Befeqadu en faisait partie. Il a été arrêté le 11 novembre et a été accusé d’avoir donné une interview au site d’information « Voice of America » dans laquelle il critique l’état d’urgence. Il est surtout clair que le gouvernement attendait de pouvoir se saisir du moindre prétexte pour l’incriminer depuis sa libération en 2015, lorsque les charges pour « terrorisme » avaient du être abandonnées.

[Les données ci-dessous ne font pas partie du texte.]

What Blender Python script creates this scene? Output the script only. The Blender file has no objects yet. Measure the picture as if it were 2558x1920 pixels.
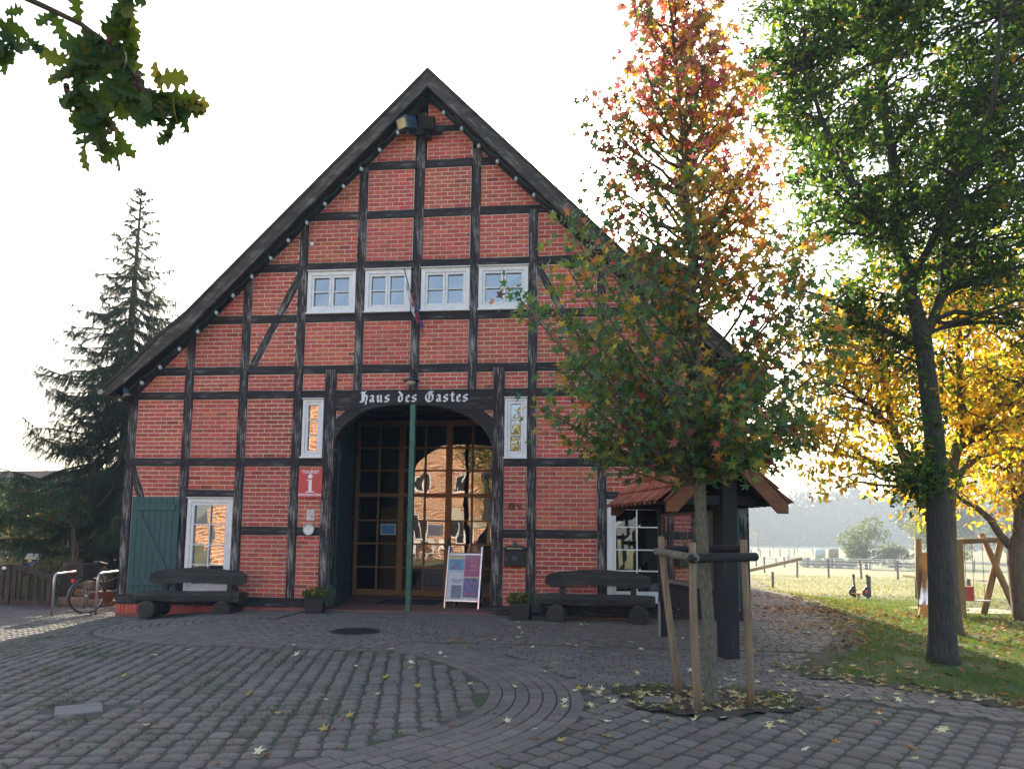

Et je crains que maintenant qu’ils lui ont mis la main dessus, envisager sa libération est un horizon incertain. L’état d’urgence leur permet de le détenir sans le présenter devant un juge et ce jusqu’à la fin de l’état d’urgence. Or nous savons maintenant, en regardant vers les pays qui ont déjà eu recours à un état d’exception, que la dynamique de gouvernement propre aux états d’exception tend à leur extension bien au delà de la période prévue initialement.

En Éthiopie, la tristement célèbre prison de Qilinto comptant un grand nombre de prisonniers politiques et de conscience, se répartit en 8 zones. La 9ème zone à laquelle fait référence le nom du collectif de blogueurs de mes amis, renvoie au pays dans son ensemble, en tant que prison à ciel ouvert. Chaque jour qui passe, les activistes, les défenseurs des droits humains, les journalistes, les blogueurs, les gens ordinaires, vivent un quotidien fait de peurs et d’incertitude, redoutant à chaque instant d’être jetés dans une des infâmes prisons du régime. Beaucoup d’entre eux d’ailleurs, comptent plus d’amis en détention qu’en liberté.

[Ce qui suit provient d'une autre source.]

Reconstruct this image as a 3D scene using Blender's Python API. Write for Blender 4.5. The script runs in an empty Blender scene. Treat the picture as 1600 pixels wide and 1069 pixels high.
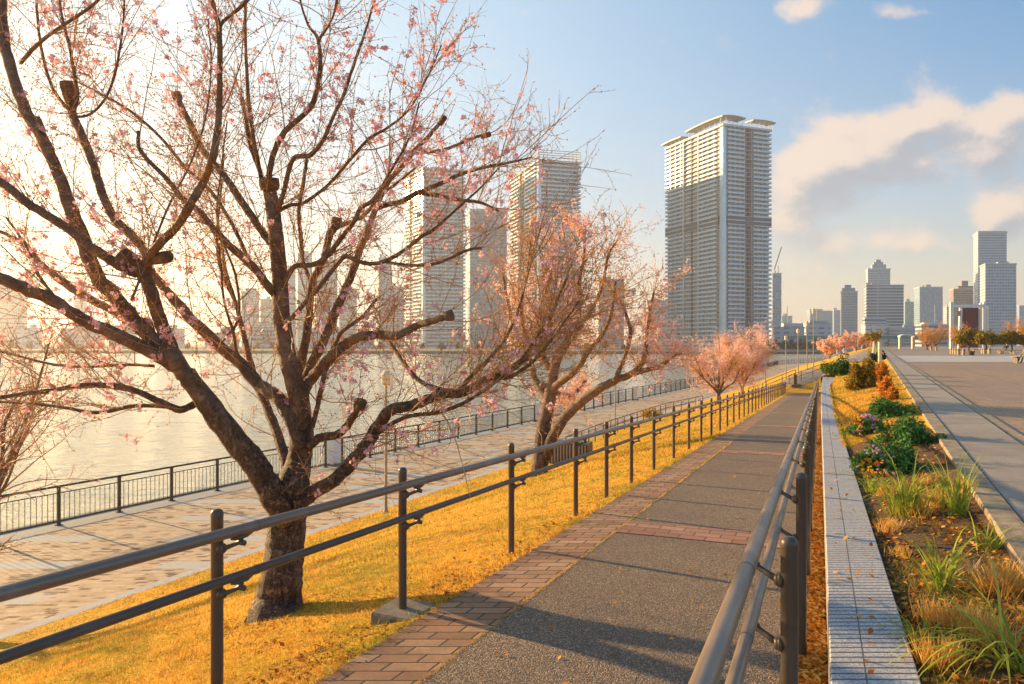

Il est temps d’arrêter de regarder ce pays uniquement sous l’angle de la « succes story » économique, mais de le voir pour ce qu’il est : un de ces régimes autoritaires qui asphyxie l’ensemble de son peuple, et ce avec la bénédiction des grandes puissances internationales qui en ont fait un partenaire stratégique dans le domaine économique et sécuritaire en Afrique.

Note de la Rédaction : À l’heure de la publication de cet article, Befeqadu a été libéré avec 9000 autres personnes, les places libres de détention ayant aussitôt été pourvues par 10 000 autres arrestations.